Sandy Jones, the Commission’s executive director, says Jasper’s case can provide an important lesson for others.

“Mr. Jasper is an example of why a pardon process exists in Idaho,” Jones said in a statement. “He demonstrates how rehabilitation can and should work. He has worked hard to change his life through recovery and education, and the commissioners are pleased to support his pardon.”

Otter’s spokesman Jon Hanian said the two-month delay in the public finding out about the pardon was due to an oversight by a staffer inside the governor’s office and was not intentional.

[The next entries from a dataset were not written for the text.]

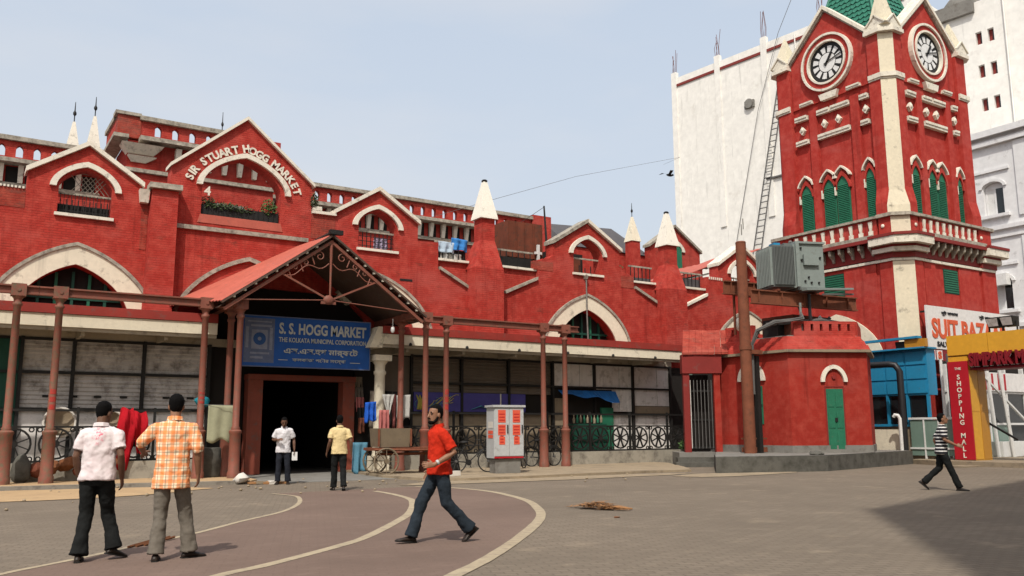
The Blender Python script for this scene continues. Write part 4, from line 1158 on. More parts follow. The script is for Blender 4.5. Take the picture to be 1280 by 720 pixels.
for i, (x, y, sx, sy) in enumerate(CORN):
    c = .46 if i == 0 else .30
    p = ob('corner_pier', MB().poly(cham(x, y, sx, sy, 1.05, .08, c), 10.62, 19.02), REDT, tw)
    if i == 0:
        ob('corner_strip', MB().poly(strip_poly(x, y, sx, sy, .08, c), 11.4, 19.0), STRIP, p)
        a0 = strip_poly(x, y, sx, sy, .08, c, .028); a1 = strip_poly(x, y, sx, sy, .24, .66, .035)
        ob('strip_foot', MB().loft([[Vector((*q, 10.66)) for q in a1], [Vector((*q, 11.0)) for q in a1], [Vector((*q, 11.7)) for q in a0]], True, False), STRIP, p)
    f0, f1 = cham(x, y, sx, sy, 1.2, .24, c + .2), cham(x, y, sx, sy, 1.06, .085, c)
    ob('pier_foot', MB().loft([[Vector((*q, 10.64)) for q in f0], [Vector((*q, 11.15)) for q in f0], [Vector((*q, 11.85)) for q in f1]], True, False), REDT, p)
    ob('pier_string', MB().poly(cham(x, y, sx, sy, 1.12, .17, c), 16.92, 17.13).poly(cham(x, y, sx, sy, 1.08, .12, c), 16.84, 16.915).jitter(.012, 2), WHITE, p)
    ob('pier_cap', MB().poly(cham(x, y, sx, sy, 1.25, .26, c), 19.025, 19.2).poly(cham(x, y, sx, sy, 1.18, .19, c), 19.205, 19.36).jitter(.015, 2), WHITE, p)
    cx, cy = x - sx * .42, y - sy * .42
    ob('pinnacle', MB().taper((cx - .52, cx + .52, cy - .52, cy + .52), 19.365, (cx - .40, cx + .40, cy - .40, cy + .40), 19.72)
       .taper((cx - .40, cx + .40, cy - .40, cy + .40), 19.721, (cx - .04, cx + .04, cy - .04, cy + .04), 21.5 if i == 0 else 21.0), STRIP, p)
    for q in range(2):
        if q == 0: mb = MB().flat([(-.5, 0), (.5, 0), (0, .45)], [], -.56, -.50)
        TT = TR((cx, cy, 19.37), 0 if q == 0 else radians(-90))
        ob('gablet', mb, WHITE, p, TT)
        ob('gablet_rail', MB().bar((-.52, -.57, .02), (0, -.57, .5), .06, .09, (0, 1, 0)).bar((0, -.57, .5), (.52, -.57, .02), .06, .09, (0, 1, 0)), WHITE, p, TT)
# lower corner piers and the great corner cornice blocks
for i, (x, y, sx, sy) in enumerate(BCORN):
    c = .62 if i == 0 else .12
    p = ob('corner_pier', MB().poly(cham(x, y, sx, sy, 1.25, .10, c), 0.02, 8.50), REDT, tw)
    if i == 0: ob('corner_strip', MB().poly(strip_poly(x, y, sx, sy, .10, c), 0.05, 8.49), STRIP, p)
    if i == 0: ob('corner_strip', MB().poly(strip_poly(x, y, sx, sy, .05, .558, .03), 9.76, 10.47), STRIP, p)
    for z0, z1, e, m in ((8.505, 8.62, .16, WHITE), (8.63, 8.86, .20, REDD), (8.87, 9.06, .36, WHITE), (9.07, 9.17, .34, REDD), (9.18, 9.50, .60, WHITE), (9.51, 9.63, .64, REDD)):
        ob('cornice_block', MB().poly(cham(x, y, sx, sy, 1.3 + e, e, .15 + c * .8), z0, z1).jitter(.01, 2), m, p)
    ob('parapet_pier', MB().poly(cham(x, y, sx, sy, 1.15, .05, c * .9), 9.75, 10.48), REDT, p)
    ob('parapet_cap', MB().poly(cham(x, y, sx, sy, 1.3, .16, c * .9), 10.485, 10.63).jitter(.025, 2), COPED, p)
    ob('rosette', MB().ell((x - sx * .9 if sx < 0 or True else x, y + sy * .06, 10.1), (.09, .05, .09), 8, 6), WHITE, p)
    ob('rosette', MB().ell((x + sx * .06, y - sy * .9, 10.1), (.05, .09, .09), 8, 6), WHITE, p)
FT = {'left': Matrix.Translation((X0, Y1, 0)) @ Matrix.Rotation(radians(-90), 4, 'Z'), 'right': TR((X0, Y0, 0))}
BW = 6.92
BT = {'left': Matrix.Translation((X0 - .22, Y1 + .4, 0)) @ Matrix.Rotation(radians(-90), 4, 'Z'), 'right': TR((X0 - .22, Y0 - .22, 0))}
def garch(u0, u1, z0, z1): # pointed window outline
    c = (u0 + u1) / 2; w = (u1 - u0) / 2
    return [(u1, z0), (u0, z0)] + arch(c, z1 - .62, w, .62, 12, .68)
def dial(T):
    ck = ob('clock', MB().disc((3.15, 18.68), .99, .02, .12, 40), BLACK, tw, T)
    dw = M('white_dial_pane', (.72, .72, .70), .45, .08, bump=0) if 'white_dial_pane' not in bpy.data.materials else bpy.data.materials['white_dial_pane']
    ob('dial_centre', MB().disc((3.15, 18.68), .46, .0, .018, 28), dw, ck, T)
    for k in range(12):
        a0, a1 = 2 * pi * (k + .19) / 12, 2 * pi * (k + .81) / 12
        o = [(3.15 + .80 * cos(a0 + (a1 - a0) * t / 4), 18.68 + .80 * sin(a0 + (a1 - a0) * t / 4)) for t in range(5)]
        n = [(3.15 + .50 * cos(a0 + (a1 - a0) * t / 4), 18.68 + .50 * sin(a0 + (a1 - a0) * t / 4)) for t in range(5)]
        ob('dial_pane', MB().band(o, n, .0, .018), dw, ck, T)
    for a, l, w in ((pi / 2 - 2 * pi * 1.15 / 12, .52, .11), (pi / 2 - 2 * pi * 12.5 / 60, .80, .045)):
        ob('hand', MB().bar((3.15 - .18 * cos(a), -.035, 18.68 - .18 * sin(a)), (3.15 + l * cos(a), -.035, 18.68 + l * sin(a)), w, .02, (0, 1, 0)), BLACK, ck, T)
    ob('dial_rim', MB().disc((3.15, 18.68), 1.08, -.13, .1, 40, .985), COPE, ck, T)
    ob('dial_ring', MB().disc((3.15, 18.68), 1.30, -.07, .1, 40, 1.085), REDT, ck, T)
    ob('dial_surround', MB().disc((3.15, 18.68), 1.41, -.15, .1, 40, 1.305), COPE, ck, T)
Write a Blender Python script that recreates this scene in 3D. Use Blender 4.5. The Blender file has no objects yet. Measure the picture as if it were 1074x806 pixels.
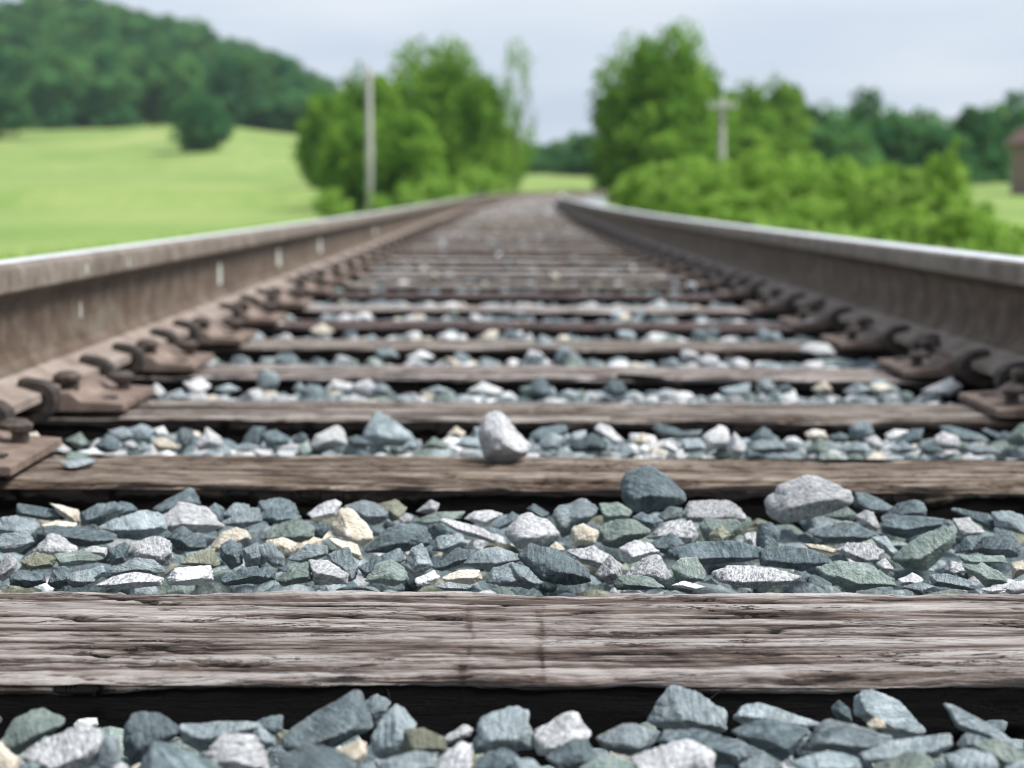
import bpy, math, random
import numpy as np
from mathutils import Vector, Matrix, Euler

sc = bpy.context.scene
col = sc.collection
R = math.radians
rng = np.random.default_rng(7)
random.seed(7)

# ------------------------------------------------------------------ track geometry (metres, +Y runs along the track)
CAM_H, CAM_X, YAW, PITCH = .2926, -.095, .01356, 6.856
K0, K1, PA, PB, CANT = .000994, .000014, -.003239, .000273, .007253
HG, ZB = .7545, .027                      # half distance between rail centres, rail seat above the sleeper top

def centre(Y):
    Y = np.asarray(Y, float); m = np.clip(Y, -5, 130)
    return .5*K0*m*m + K1/6*m**3 + (Y-m)*(K0*m+.5*K1*m*m)
def heading(Y):
    m = min(max(Y, -5), 130); return math.atan(K0*m+.5*K1*m*m)
def grade(Y):
    Y = np.asarray(Y, float); m = np.clip(Y, -5, 14)
    return PA*m+PB*m*m+np.maximum(Y-14, 0)*(PA+28*PB)
def track_z(X, Y):
    return grade(Y)-CANT*(np.asarray(X, float)-centre(Y))

# ------------------------------------------------------------------ noise
def h2(i, j, s):
    v = np.sin(i*127.1+j*311.7+s*74.7)*43758.5453
    return v-np.floor(v)
def vnoise(x, y, s=0):
    x, y = np.broadcast_arrays(np.asarray(x, float), np.asarray(y, float))
    i, j = np.floor(x), np.floor(y); u, v = x-i, y-j
    u = u*u*(3-2*u); v = v*v*(3-2*v)
    return (h2(i, j, s)*(1-u)+h2(i+1, j, s)*u)*(1-v)+(h2(i, j+1, s)*(1-u)+h2(i+1, j+1, s)*u)*v
def fbm(x, y, s=0, n=4, g=.55):
    t = a = 0.; w = 1.
    for k in range(n):
        t = t+w*vnoise(x*2**k, y*2**k, s+k*13.7); a += w; w *= g
    return t/a
def sstep(a, b, x):
    t = np.clip((x-a)/(b-a), 0, 1); return t*t*(3-2*t)

# ------------------------------------------------------------------ terrain
HY = [-40, 10, 20, 60, 100, 150, 200, 250, 300, 350, 420, 500, 620, 900]
HZ = [-.9, -.85, -.9, -.9, -.7, .5, 3.8, 8.5, 13.4, 17.0, 29, 42, 50, 50]
def terrain(X, Y):
    X = np.asarray(X, float); Y = np.asarray(Y, float)
    t = X-centre(Y)
    d = np.hypot(X, np.maximum(Y, 1e-3))
    ang = np.arctan2(X, np.maximum(Y, 1.))
    base = np.interp(Y, HY, HZ)
    left = np.where(base > 0, base, base)
    AA = [-.75, -.42, -.32, -.27, -.22, -.17, -.12, -.07, -.02]
    hill = np.interp(ang, AA, [.84, .93, 1.06, 1.16, 1.06, .92, .72, .28, .06]); mead = np.interp(ang, AA, [.74, .78, .84, .92, 1.0, 1.05, .88, .3, .06])
    fall = mead+(hill-mead)*sstep(315, 400, Y)
    far = np.where(Y > 100, -.7+(left+.7)*fall, left)
    far = far+np.where(Y > 120, 1.0*np.sin(X*.05+1.3)*sstep(120, 260, Y), 0)*(ang < -.05)
    right = np.interp(Y, [-40, 10, 40, 80, 150, 300, 900], [-.7, -.65, -.3, .0, 1.5, 5.5, 12])
    far = np.where(Y > 110, np.maximum(far, right), far)
    bump = (fbm(X*.15, Y*.15, 3)-.5)*.25
    w = sstep(-6, 6, t-.0*Y)
    side = far*(1-w)+right*w+bump
    bed = track_z(X, Y)-.16
    k = sstep(1.9, 4.2, np.abs(t))
    kz = np.where(Y > 128, np.maximum(k, sstep(128, 160, Y)), k)
    return bed*(1-kz)+side*kz

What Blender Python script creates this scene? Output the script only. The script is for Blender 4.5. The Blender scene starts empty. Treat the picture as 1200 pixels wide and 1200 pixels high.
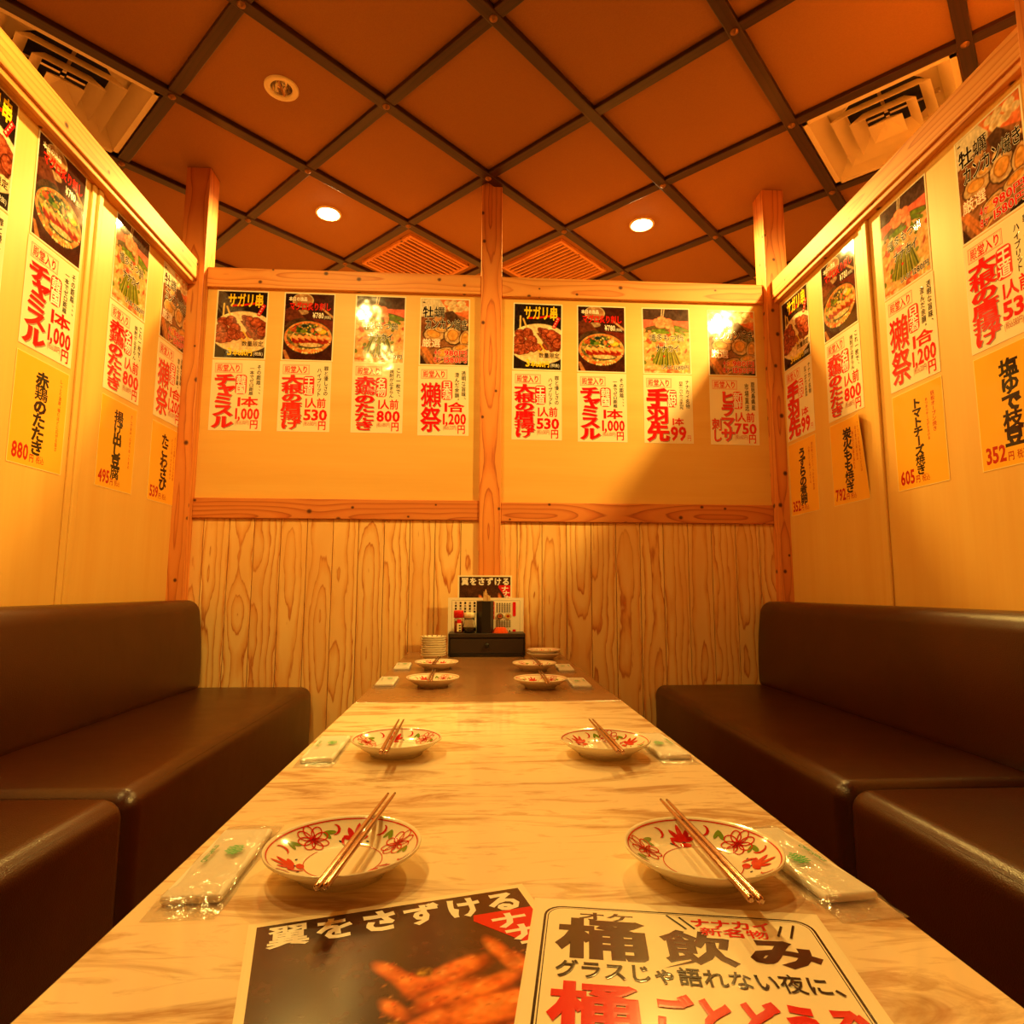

A pardon does not expunge criminal charges, convictions and sentences from an individual’s record, but it does provide official acknowledgment of rehabilitation and change. A pardon can be beneficial for providing reassurances to potential employers and other opportunities for former offenders.

Otter previously pardoned two offenders in 2013. The two men were also paroled from drug convictions and went on to turn their lives and careers around.

For Jones, he said he now wants to help others find their own path to recovery and success.

“My dedication to the treatment of persons suffering from addictions actually helps contribute to my sobriety, giving back by helping others,” Jones said. “I find that the chemical dependency population is very transparent to me, and I have had the opportunity to both treat and conduct research to enhance knowledge and improve the treatment of addiction.”